Les scènes rapportées ci-dessus, en compagnie d’Alba, Florian et Noémie (trois prénoms d’emprunt), appartiennent à la même journée: un vendredi plutôt basique pour le secteur du sans-abrisme et du mal-logement en Wallonie. Ces trois récits attestent du volume et de l’intensité de travail inhérents au programme Housing First (à Charleroi comme ailleurs). Au départ du bureau d’équipe, situé route de Beaumont à Marchienne-au-Pont, Amélie Loisse et Tamara Roels circulent toute la journée, réalisent environ trois suivis chacune entre 8 h 30 et 17 h. Nos voitures sont nos bureaux, disent-elles.
«Et Housing First fonctionne», poursuivent-elles. Elles y croient; elles voient les résultats. «Les pays scandinaves, la Norvège notamment, placent quasiment tout l’argent public dédié à la problématique du sans-abrisme dans des projets Housing First, avec l’intention de faire disparaître le sans-abrisme par l’accès rapide au logement, détaille Jeremy Wilmot, et je suis plutôt d’accord avec cette idée.»
Depuis le début de ses activités en 2012, Housing First Charleroi (qui dépend du Relais social de Charleroi) a aidé 110 personnes, qui ont connu la rue ou l’errance, à chercher, obtenir et garder un logement stable. À ce jour, 51 personnes majeures[7] sont suivies par l’équipe Housing First. Parmi ces bénéficiaires: 11 jeunes de 18 à 25 ans, soit le public aux critères les plus souples pour rejoindre le programme, parmi lesquels six femmes et cinq hommes.
Depuis le début de ses activités en 2012, Housing First Charleroi (qui dépend du Relais social de Charleroi) a aidé 110 personnes, qui ont connu la rue ou l’errance, à chercher, obtenir et garder un logement stable.
Si une partie du groupe est désormais «en logement» grâce à Housing First (parmi lesquels Noémie et, depuis peu, Florian), une autre partie de ces jeunes recherche encore, attend des réponses, s’impatiente (Alba, notamment).
Le staff de Housing First Charleroi, composé de 10 équivalents temps pleins, est pour le moment financé à 50% par des subventions de la Wallonie (soit par décret, donc un financement structurel; soit via le plan de relance wallon, une option moins pérenne).
Alors que le gouvernement Di Rupo III (PS, MR, Écolo) avait soutenu en 2021 le financement des postes spécifiquement dédiés à Housing First Jeunes partout en Wallonie, le nouveau gouvernement MR-Engagés opère de son côté une coupe budgétaire magistrale de 850.000 € dans les budgets des relais sociaux urbains et intercommunaux. «Ma volonté, en accord avec la Déclaration de politique régionale, est bien de poursuivre le soutien aux dispositifs de solidarité – comme le programme Housing First – qui sont cruciaux pour promouvoir une société plus inclusive, tente de rassurer Yves Coppieters (Les Engagés).

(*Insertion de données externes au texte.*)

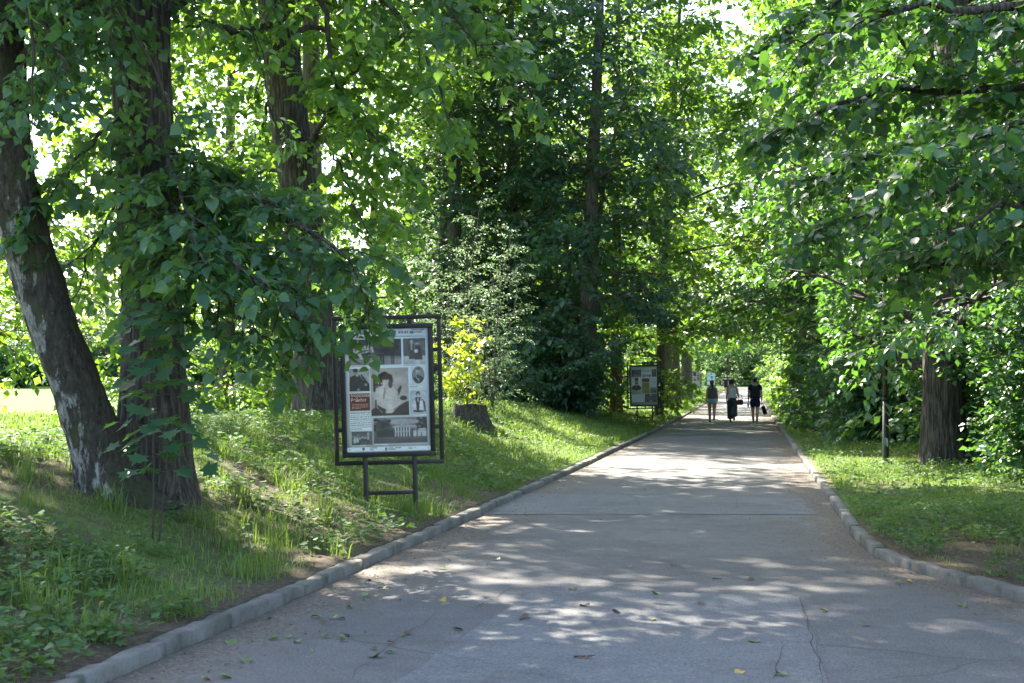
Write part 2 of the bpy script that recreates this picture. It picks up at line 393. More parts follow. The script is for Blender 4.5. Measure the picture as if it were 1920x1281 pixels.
# ------------------------------------------------------------------ the land
def axis(parts):
    out = []
    for a, b, s in parts: out += list(np.arange(a, b, s))
    return np.array(out + [parts[-1][1]])
ys = axis([(-60, 0, 6), (0, 5, .5), (5, 30, .25), (30, 70, .6), (70, 140, 2), (140, 300, 8), (300, 900, 50)])
us = axis([(0.0, 0.3, .1), (.3, 9, .25), (9, 26, 1), (26, 90, 4), (90, 400, 25), (400, 900, 100)])
rows = []
for side in (-1, 1):
    X = (XL(ys)[:, None] - 0.12 - us[None]) if side < 0 else (XR(ys)[:, None] + 0.12 + us[None])
    Y = np.repeat(ys[:, None], len(us), 1)
    rows.append((X[:, ::-1], Y) if side < 0 else (X, Y))
X = np.concatenate([rows[0][0], rows[1][0]], 1); Y = np.concatenate([rows[0][1], rows[1][1]], 1)
Zg = G(X, Y)
nl = len(us)
V = np.stack([X, Y, Zg], -1); nr, nc = X.shape
mid = V[:, nl - 1:nl + 1].copy(); mid[..., 2] = (PZ(ys) - 0.16)[:, None]
V = np.concatenate([V[:, :nl], mid, V[:, nl:]], 1); nc += 2
i = np.arange(nr - 1)[:, None] * nc; j = np.arange(nc - 1)[None]
Q = np.stack([i + j, i + j + 1, i + nc + j + 1, i + nc + j], -1).reshape(-1, 4)
def greenness(x, y):                     # where grass grows well and where the soil lies bare
    dl, dr = XL(y) - x, x - XR(y)
    g = (fbm(x * 0.55, y * 0.55, 0, 11) - 0.5) * 1.0
    g = g + np.where(dl > 0, 0.04 + 0.30 * sstep(16, 24, y) - 0.38 * np.exp(-(dl / 0.5) ** 2) * sstep(22, 14, y) + 0.4 * sstep(10, 20, dl), 0)
    g = g + np.where(dr > 0, 0.20 - 0.42 * np.exp(-(((y - 14.0) / 2.5) ** 2 + ((x - 3.4) / 2.0) ** 2)) - 0.15 * sstep(3, 7, dr) + 0.1 * sstep(25, 40, y), 0)
    return g
tv = greenness(V[..., 0], V[..., 1]).ravel()
land = obj('ground', make_mesh('ground', V.reshape(-1, 3), [Q], M['soil'], tint=tv, smooth=True)); tag(land, kind='structure')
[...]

Par ailleurs, d’autres mesures, comme le renforcement des équipes des relais sociaux, devraient être également conservées.»
Sans davantage de précisions à ce stade, le Relais social de Charleroi s’interroge sur la suite. «On ne sait pas où seront faites les coupes budgétaires. À ce stade, ce n’est pas clair», déclare Laurent Ciaccia, coordinateur général du Relais social.
En parallèle, le Housing First Belgium Lab, intégré au SPP Intégration sociale, clôture justement un appel à projets adressé à certains CPAS de Belgique. Cette initiative fédérale va permettre l’achat de 31 biens immobiliers, à attribuer spécifiquement à des jeunes Housing First. En Wallonie, si le gouvernement régional coupe drastiquement dans les budgets des services sociaux, qui se chargera alors de loger les jeunes dans ces nouveaux logements?
[7] Toutes tranches d’âge confondues et sans compter leurs enfants.